Above is one used by The Book Inn Lending Library in Seattle. It features a slew of local advertising from neighborhood merchants (the library was in the now trending Ballard neighborhood). The ads feature the usual suspects; real estate agent, the insurance agent, the gas station and cleaners, 



rear flap of dust jacket used by The Book Inn Lending Library, Seattle Washington ca. 1930′s.

and then there is the rear flap that advertises an “expert” palm reader named Zah and a book that shows you the way to happiness and prosperity for only 25c.

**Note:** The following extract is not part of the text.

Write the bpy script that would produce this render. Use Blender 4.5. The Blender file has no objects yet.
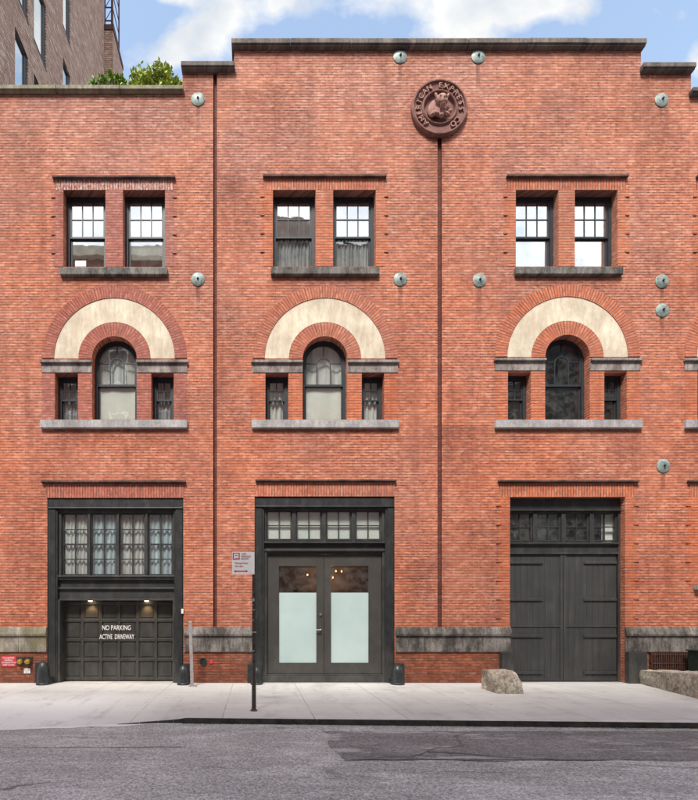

Should publishers be opening up the rear panel for advertising on contemporary dust jackets? The front and spine panels can still be well designed, display-friendly and blurbed. And if the book has legs one can update the ads in later printings and editions.

Also of note, the earliest use of those clear dust jacket protectors that are so  prevalent today can be traced back to both the public and lending libraries of the 1930’s. With books now being circulated the plastic jacket protectors extended their lives.

The Book Inn also offered film processing in addition to the lending library.

While we are talking advertising and bookshops let’s have a look at this ad that appeared at the rear of Kiddy Kookery: Menus and Recipes for Feeding Children From Six Months to Six Years that was published in Seattle in 1923.

Again here we see a Seattle bookshop mixing up its product offerings. In addition to books, the Archway Bookstore sold Kodak cameras and radio electrical supplies.